‘Dining In’ with Punahou JROTC cadets

Dining In is a formal military ceremony for members of a company, which includes a dinner and other activities that foster camaraderie. The event includes traditions that often puts attendees out of their comfort zone. It also extends to high school JROTC programs, such as one this month at Punahou School. 

“(Gigging) derives from a military tradition of calling people out for improper uniform wear and infractions of the ‘rules of the mess.’ Cadets found guilty are ‘punished’ by having to do ridiculous acts, such as singing, dancing and anything that the mess will find amusing,” high school student Irina Quinn said. Cadet Battalion Commander and Punahou School senior Zander Manuel announces “punishments” of cadets in improper uniform wear. 

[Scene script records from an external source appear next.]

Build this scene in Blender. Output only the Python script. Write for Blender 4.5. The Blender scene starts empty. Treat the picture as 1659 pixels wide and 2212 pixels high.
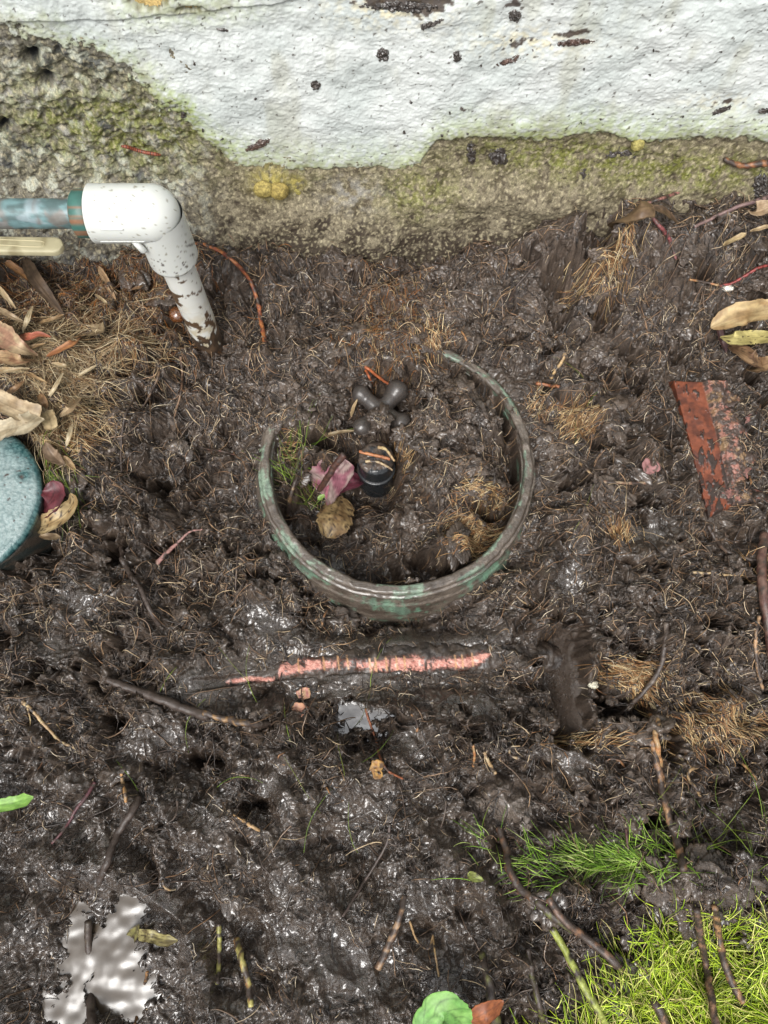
import bpy, math, random
import numpy as np
random.seed(7); RNG = np.random.default_rng(11)
SC = bpy.context.scene
COL = SC.collection
# ------------------------------------------------------------------ camera, sky, sun, exposure
H = 0.70; TILT = math.radians(18.0); F = 1671.0; CU, CV = 829.5, 1106.0
cam_d = bpy.data.cameras.new('camera'); cam = bpy.data.objects.new('camera', cam_d); COL.objects.link(cam)
cam.location = (0, 0, H); cam.rotation_euler = (TILT, 0, 0)
cam_d.sensor_fit = 'VERTICAL'; cam_d.angle = 2 * math.atan(1106 / F); cam_d.clip_start = 0.01; cam_d.clip_end = 100
SC.camera = cam
world = bpy.data.worlds.new('World'); SC.world = world; world.use_nodes = True
SUN_EL = math.radians(58); SUN_AZ = math.atan2(-0.35, -1.0)      # towards the sun, clockwise from +y
wn = world.node_tree.nodes; wl = world.node_tree.links; wn.clear()
wo = wn.new('ShaderNodeOutputWorld'); wb = wn.new('ShaderNodeBackground'); ws = wn.new('ShaderNodeTexSky')
ws.sky_type = 'NISHITA'; ws.sun_disc = False; ws.sun_elevation = SUN_EL; ws.sun_rotation = SUN_AZ
ws.dust_density = 4.0; ws.air_density = 1.0; ws.ozone_density = 1.0
wh = wn.new('ShaderNodeHueSaturation'); wh.inputs['Saturation'].default_value = 0.10
wl.new(ws.outputs[0], wh.inputs['Color']); wl.new(wh.outputs[0], wb.inputs['Color']); wl.new(wb.outputs[0], wo.inputs['Surface'])
wb.inputs['Strength'].default_value = 0.15
sd = bpy.data.lights.new('sun', 'SUN'); sun = bpy.data.objects.new('sun', sd); COL.objects.link(sun)
sd.energy = 1.9; sd.angle = math.radians(26); sd.color = (1.0, 0.97, 0.93)
sdir = (math.sin(SUN_AZ) * math.cos(SUN_EL), math.cos(SUN_AZ) * math.cos(SUN_EL), math.sin(SUN_EL))
from mathutils import Vector
sun.rotation_euler = Vector(sdir).to_track_quat('Z', 'Y').to_euler(); sun.location = (0, 0, 3)
SC.view_settings.view_transform = 'Standard'; SC.view_settings.look = 'None'; SC.view_settings.gamma = 1
SC.view_settings.exposure = 0.55

# ------------------------------------------------------------------ projection helpers (measuring the photograph)
ct, st_ = math.cos(TILT), math.sin(TILT)
def proj(x, y, z):
    dz = z - H
    depth = y * st_ - dz * ct
    b = (y * ct + dz * st_) / depth
    return CU + F * x / depth, CV - F * b
def at(u, v, z=0.0):
    a = (u - CU) / F; b = -(v - CV) / F
    dy = b * ct + st_; dz = b * st_ - ct
    s = (z - H) / dz
    return a * s, dy * s
def at_wall(u, v, y):
    a = (u - CU) / F; b = -(v - CV) / F
    dy = b * ct + st_; dz = b * st_ - ct
    s = y / dy
    return a * s, H + dz * s
PX = 0.00043                                                      # metres per photo unit at the ground
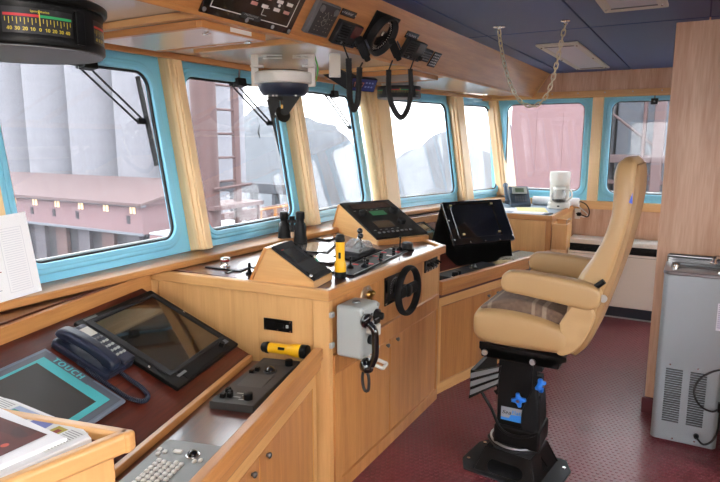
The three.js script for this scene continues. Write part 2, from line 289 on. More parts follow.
// things screwed to the sloping fascia: s along it, t up it
function onFascia(name, label, cat, s, t, group) { return basis(thing(name, label, cat, fasPoint(s, t, 0.001), 0, group), fasU, fasV, fasW); }
const screwAt = (o, x, y, z, r = 0.006) => part(o, 'screw', at(cyl(r, r, 0.004, 10), x, y, z + 0.001, Math.PI / 2), M.steel);
{ // navigation light switch panel
  const o = onFascia('switchboard', 'large black switchboard with white and pink legend plates on the timber fascia', 'switchboard', 1.78, 0.135);
  part(o, 'face_plate', at(B(0.5, 0.245, 0.008, 0.003), 0, 0, 0.004), M.blackGloss);
  for (const x of [-0.235, -0.02, 0.13, 0.235]) for (const y of x === -0.02 || x === 0.13 ? [-0.108] : [-0.108, 0.108]) screwAt(o, x, y, 0.008, 0.008);
  part(o, 'border_line', ext([[-0.215, -0.095], [0.215, -0.095], [0.215, 0.098], [-0.215, 0.098]], 0.008, 0.0088, 0, 1, [[[-0.212, -0.092], [-0.212, 0.095], [0.212, 0.095], [0.212, -0.092]]]), M.white);
  let i = 0;
  for (const y of [0.07, 0.03, -0.01, -0.042]) for (const x of [-0.15, -0.09, -0.02, 0.04, 0.11, 0.17]) {
    if (y === -0.042 && x < -0.05) continue;
    part(o, 'legend_plate', at(B(0.034, 0.013, 0.003, 0.001), x, y, 0.0095), i++ % 3 ? M.white : M.pinkPlate ??= S({ color: 0xc78f86, roughness: 0.5 }));
    if (i % 2) part(o, 'lamp', at(sph(0.006, 10, 8), x + 0.004, y + 0.018, 0.009), M.white);
  }
  part(o, 'engraving', at(print(0.11, 0.022), -0.005, -0.094, 0.0089), inked(256, 52, (g, w, h) => { g.fillStyle = '#0a0a0c'; g.fillRect(0, 0, w, h); g.fillStyle = '#b9bcc0'; for (let i = 0; i < 10; i++) { g.fillRect(40 + i * 18, 6, 4, 16); g.fillRect(40 + i * 18, [6, 12, 18][i % 3], 12, 3); } for (let i = 0; i < 7; i++) g.fillRect(88 + i * 12, 32, 8, 9); }));
  for (const [x, y] of [[-0.07, 0.0], [0.04, -0.06]]) part(o, 'bracket_line', [at(B(0.002, 0.03, 0.001, 0.0003), x, y, 0.0085), at(B(0.03, 0.002, 0.001, 0.0003), x + 0.015, y + 0.015, 0.0085), at(B(0.03, 0.002, 0.001, 0.0003), x + 0.015, y - 0.015, 0.0085)], M.white);
}
{ // alarm panel with a ship's plan
  const o = onFascia('alarm_panel', 'grey alarm panel with a boat outline in small lamps, right of the black switch panel', 'panel', 2.182, 0.112);
  part(o, 'case', at(B(0.172, 0.142, 0.02, 0.004), 0, 0, 0.01), M.grey);
  part(o, 'face', at(print(0.145, 0.13), 0.01, 0, 0.0205), inked(256, 230, (g, w, h) => {
    g.fillStyle = '#2c2e32'; g.fillRect(0, 0, w, h); g.strokeStyle = '#aeb0a6'; g.lineWidth = 3; g.beginPath(); g.moveTo(w / 2, 50); g.lineTo(w / 2 + 24, 90); g.lineTo(w / 2 + 24, 108); g.lineTo(w / 2 - 24, 108); g.lineTo(w / 2 - 24, 90); g.closePath(); g.stroke();
    g.beginPath(); g.moveTo(w / 2 - 24, 118); g.lineTo(w / 2 + 24, 118); g.lineTo(w / 2 + 24, 140); g.quadraticCurveTo(w / 2, 175, w / 2 - 24, 140); g.closePath(); g.stroke();
    g.fillStyle = '#a9a895'; for (const x of [50, 90, 170, 206]) for (const y of [60, 95, 130, 165, 195]) g.fillRect(x, y, 9, 6);
  }));
  for (const x of [-0.045, 0.06]) part(o, 'round_button', at(cyl(0.014, 0.014, 0.008, 20), x, 0.045, 0.023, Math.PI / 2), M.grey);
}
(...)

As part of the “gigging” tradition, high schoolers Bert Kobayashi (left) and Christian Rodrigez (right) had to slow dance to “My Heart Will Go On” by Céline Dion. It was Rodrigez’s “punishment” for not being in proper uniform.

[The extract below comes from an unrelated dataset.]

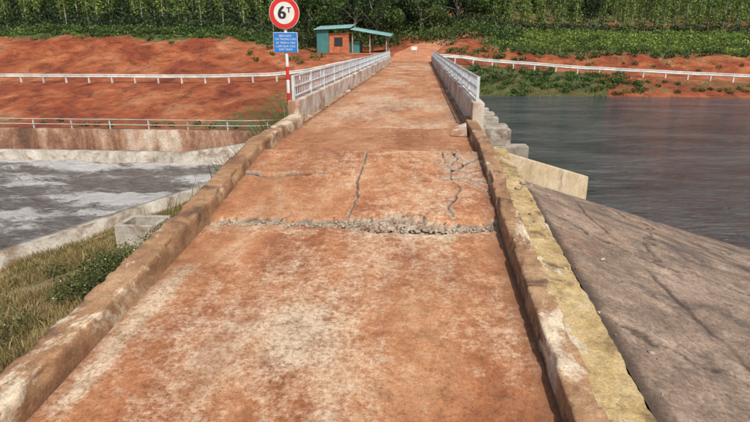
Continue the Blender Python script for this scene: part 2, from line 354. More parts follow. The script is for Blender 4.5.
# ---------------------------------------------------------------- kerbs, ledge
def kerbprof(x0,x1,h,dn):
    xm=np.linspace(x0+.012,x1-.012,9)
    return [(x0,-dn),(x0,-.02),(x0,h*.35),(x0,h*.7),(x0,h-.012)]+[(x,h) for x in xm]+[(x1,h-.012),(x1,h*.7),(x1,h*.35),(x1,0),(x1,-dn)]
yk=np.arange(-12,12.01,.03)
def smz(Y): return np.interp(Y,[-20,3,6.2,8.7,11.4,60],[-2.3,-.65,-.36,-.02,0,0])
pk=np.stack([yk*0,yk,smz(yk)],1)
def kerb(name,x0,x1,h,seed):
    ob=sweep(name,pk,kerbprof(x0,x1,h,.5),M['kerb'],smooth=False)
    V=np.zeros(len(ob.data.vertices)*3,dtype=np.float32);ob.data.vertices.foreach_get('co',V);V=V.reshape(-1,3)
    cx=(x0+x1)/2;rel=V[:,2]-smz(V[:,1]);top=np.clip((rel-h*.6)/(h*.35),0,1)
    ed=np.clip(np.abs(V[:,0]-cx)/((x1-x0)/2)-.7,0,.3)/.3
    ch=np.clip(fbm(V[:,1]*2.6,np.sign(V[:,0]-cx)*3,seed+40)-.6,0,1)+np.clip(fbm(V[:,1]*9,np.sign(V[:,0]-cx)*3+9,seed+43)-.6,0,1)*.4
    V[:,2]-=top*ed*ch*.3;V[:,0]+=np.sign(cx-V[:,0])*top*ed*ch*.25
    V[:,2]+=top*.008*(fbm(V[:,0]*12,V[:,1]*5,seed+50)-.5)
    V[:,0]+=.012*(fbm(V[:,1]*.7,V[:,1]*0,seed+51)-.5)
    ob.data.vertices.foreach_set('co',V.ravel());ob.data.update();return ob
kerb('kerb',-2.81,-2.53,.22,3)
kerb('kerb',.99,1.2,.2,9)
yl=np.arange(-12,11.01,.05);xl=np.linspace(1.15,1.79,24);XX,YY=np.meshgrid(xl,yl)
ZZ=-.88+.0755*(YY-3.4)+.05*(fbm(XX*3,YY*3,71)-.5)+.06*(1.76-XX)/.6+.02*(fbm(XX*12,YY*12,74)-.5)
ZZ[:,-1]-=.4
XX=XX+(.05*(fbm(YY*2,YY*0,72)-.5)+.04*(fbm(YY*9,YY*0,73)-.5))*(XX>1.7)
gridmesh('concrete_ledge',np.stack([XX,YY,ZZ],-1),M['ledge'])
# ---------------------------------------------------------------- apron (upstream slope)
T=np.array([(1.8,-14,-2.24),(1.8,0,-1.18),(1.8,3.4,-.93),(1.8,6,-.73),(1.8,8.7,-.55),(1.78,10.5,-.76),(1.72,12,-1.06)])
B=np.array([(14,-14,-2.8),(12,0,-2.8),(10.8,5,-2.8),(9.3,9,-2.8),(7.7,12.1,-2.8),(6.3,13.9,-2.8),(4.98,15.7,-2.75)])
s=np.linspace(0,6,420);Ti=np.stack([np.interp(s,range(7),T[:,k]) for k in range(3)],1);Bi=np.stack([np.interp(s,range(7),B[:,k]) for k in range(3)],1)
r=np.r_[np.linspace(0,.999,330),np.linspace(1,1.6,20)]
P=Ti[:,None]*(1-r[None,:,None])+Bi[:,None]*r[None,:,None]
px_,py_=P[...,0].copy(),P[...,1].copy();R_=np.repeat(r[None],len(s),0)
P[...,2]+=(.14*(fbm(px_*.8,py_*.8,81)-.5)+.05*(fbm(px_*2.4,py_*2.4,84)-.5))*np.clip(R_*6,0,1)+.022*(fbm(px_*7,py_*7,82)-.5)
seam=np.zeros(px_.shape)
for q,kk in ((.16,0),(.5,1)):
    wob=.03*(fbm(py_*.6,py_*0,83+kk)-.5)+.012*(fbm(py_*5,py_*0,88)-.5)
    seam=np.maximum(seam,np.exp(-((R_-q-wob)/.005)**2)*np.clip(fbm(py_*.8,px_*0,85+kk)*3-.6,0,.9))
for pts in ([(1.9,7.9),(3.2,7.0),(4.4,6.9),(6.2,6.0)],[(2.2,10.6),(4,9.6),(6,9.4),(8.5,8.6)],[(1.9,4.8),(3.0,4.3),(4.2,3.5)],[(3.2,7.0),(3.6,8.2),(4.2,9.5)]):
    dq=polyd(px_,py_,pts,140,.14);seam=np.maximum(seam,np.exp(-(dq/(.018+.02*fbm(px_*3,py_*3,142)))**2)*.9)
seam=np.maximum(seam,.9*np.clip(1.3-R_/(.008+.014*fbm(py_*4,py_*0,87)),0,1))
seam=np.maximum(seam,.6*np.clip((R_-.965+.02*fbm(py_*3,py_*0,143))/.02,0,1))
streak=np.clip((fbm(py_*2.6+px_*.2,R_*1.2,144)-.54)*4,0,.5)*np.clip(R_*4,0,1);seam=np.maximum(seam,streak)
P[...,2]-=.03*np.clip(seam-.45,0,1)*(R_<.95)
gridmesh('concrete_slope',P,M['apron'],smooth=True,attrs=dict(seam=seam))
n=30;q=rng.integers(150,400,n);rr=np.abs(rng.normal(0,.03,n));ps=Ti[q]*(1-rr[:,None])+Bi[q]*rr[:,None];ps[:,2]+=.01
stones('rubble',ps,np.clip(rng.gamma(2,.008,n),.006,.04),M['rubble'])
# wing wall
a=np.array([1.5,11.9]);b_=np.array([5.0,15.8]);d=(b_-a)/np.linalg.norm(b_-a);nn=np.array([-d[1],d[0]])*.34
v=[(a[0],a[1],-4),(b_[0],b_[1],-4),(b_[0]+nn[0],b_[1]+nn[1],-4),(a[0]+nn[0],a[1]+nn[1],-4),
   (a[0],a[1],-.44),(b_[0],b_[1],-2.0),(b_[0]+nn[0],b_[1]+nn[1],-2.0),(a[0]+nn[0],a[1]+nn[1],-.44)]
pym('wing_wall',v,BF,M['wing'],bevel=.03)
# ---------------------------------------------------------------- bridge
br=empty('bridge')
box('deck_slab',-2.95,1.4,11.2,53,-.55,-.06,M['grey'],br,.03)
box('parapet_left',-2.9,-2.66,12.0,53,-.1,.5,M['parapet'],br,.02)
box('parapet_right',1.1,1.34,11.3,53,-.1,.56,M['parapet'],br,.02)
box('deck_edge_left',-2.66,-2.54,11.4,53,-.05,.03,M['kerb'],br)
box('deck_edge_right',1.0,1.1,11.4,53,-.05,.03,M['kerb'],br)
def railing(name,x,y0,y1,zb,zt):
    L=[];y=y0
    while y<=y1:
        L.append((x-.03,x+.03,y-.03,y+.03,zb,zt+.02));y+=2.0
    boxes(name+'_posts',L,M['rail'],br)
    seg=[((x,y0,z),(x,y1,z),.022,.022) for z in (zt,(zt+zb)/2+.03,zb+.08)]
    y=y0+.2
    while y<y1:
        seg.append(((x,y,zb+.08),(x,y,zt),.011,.011));y+=.2
    cyls(name+'_bars',seg,M['rail'],br,6)
railing('railing_left',-2.78,12.1,52.8,.5,1.02)
railing('railing_right',1.22,11.6,52.8,.56,1.04)
pl=[];ul=[];gl=[];k=18.7
while k<50:
    pl.append((-4.5,3.75,k-.3,k+.3,-7,-1.62));ul.append((-2.7,2.3,k-.22,k+.22,-1.0,-.56));ul.append((-2.7,3.0,k-.26,k+.26,-1.62,-1.0))
    gl.append((.9,1.0,k+.3,k+3.4,-6,-2.1));k+=3.7
gl.append((.9,1.0,12,18.4,-6,-2.1))
boxes('piers',pl,M['grey'],br,.03);boxes('pier_steps',ul,M['grey'],br,.03);boxes('gates',gl,M['gate'],br)
boxes('service_beams',[(1.6,3.3,kk,kk+.7,-1.3,-1.18) for kk in (20.2,23.9,27.6,31.3,35,38.7)],M['grey'],br,.02)
# ---------------------------------------------------------------- traffic sign
sg=empty('traffic_sign');px,py=-3.05,12.75
zz=-.6;i=0;segr=[];segw=[]
while zz<2.1:
    (segr if i%2 else segw).append(((px,py,zz),(px,py,min(zz+.3,2.7)),.038,.038));zz+=.3;i+=1
cyls('post_white',segw,M['white'],sg,12);cyls('post_red',segr+[((px,py,2.1),(px,py,2.62),.036,.036)],M['red'],sg,12)
def disc(name,r,y,t,mat,z=2.36):
    return cyls(name,[((px,y,z),(px,y+t,z),r,r)],mat,sg,48)
disc('sign_back',.345,py-.055,.012,M['white']);disc('sign_red_ring',.335,py-.061,.006,M['red']);disc('sign_face',.235,py-.066,.005,M['white'])
def text(name,s,size,x,z,y,mat):
    c=bpy.data.curves.new(name,'FONT');c.body=s;c.size=size;c.align_x='CENTER';c.align_y='CENTER';c.extrude=.002
    c.materials.append(mat);o=link(bpy.data.objects.new(name,c),sg);o.location=(x,y,z);o.rotation_euler=(math.pi/2,0,0);return o
for i,o_ in enumerate((-.014,-.005,.005,.014)):
    text('digit_6_stroke_%d'%i,'6',.38,px-.05+o_,2.36,py-.070-.001*i,M['black'])
for i,o_ in enumerate((-.006,.006)):
    text('letter_t_stroke_%d'%i,'T',.16,px+.11+o_,2.42,py-.070-.001*i,M['black'])
box('plate',px-.27,px+.27,py-.06,py-.05,1.52,1.94,M['blue'],sg,.003)
box('plate_back',px-.28,px+.28,py-.049,py-.042,1.51,1.95,M['white'],sg)
for i,(t,z) in enumerate((('BIEN BAO',1.87),('TAI TRONG CAU',1.80),('XE TREN 6 TAN',1.72),('CAM QUA CAU',1.645),('DAP TRAN',1.575))):
    text('plate_text_%d'%i,t,.064,px,z,py-.063,M['white'])
box('bracket',px-.06,px+.06,py-.05,py+.04,2.2,2.26,M['white'],sg)
box('footing',px-.16,px+.16,py-.16,py+.16,-.75,-.42,M['grey'],sg,.02)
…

The grog bowl is another military tradition unique to the Dining In celebration. The bowl consists of various and unusual beverages and foods that resemble the military’s past and some challenges cadets face. This year’s grog bowl was a mix of kale, monster drinks, gatorade, gummies and a dirty sock. Everyone in the Battalion must sip from the bowl and share a toast for the many accomplishments made over the years.
“Tradition is very important to the military,” high school senior Luke Chueng said. “They allow those who served before us to be respected by the generation they sought to protect. Each tradition resembles something that the soldiers have to go through during their journey.” The table pictured here includes objects representing aspects of war. For example, the slice of lemon on the bread plate symbolizes the bitter fate of the missing.
On the floor, high school students Connor MacPherson and Bert Kobayashi leg wrestling. It is one of many ways companies bond. This tradition entertains the surrounding crowd of cadets, who take photos and laugh at the two students.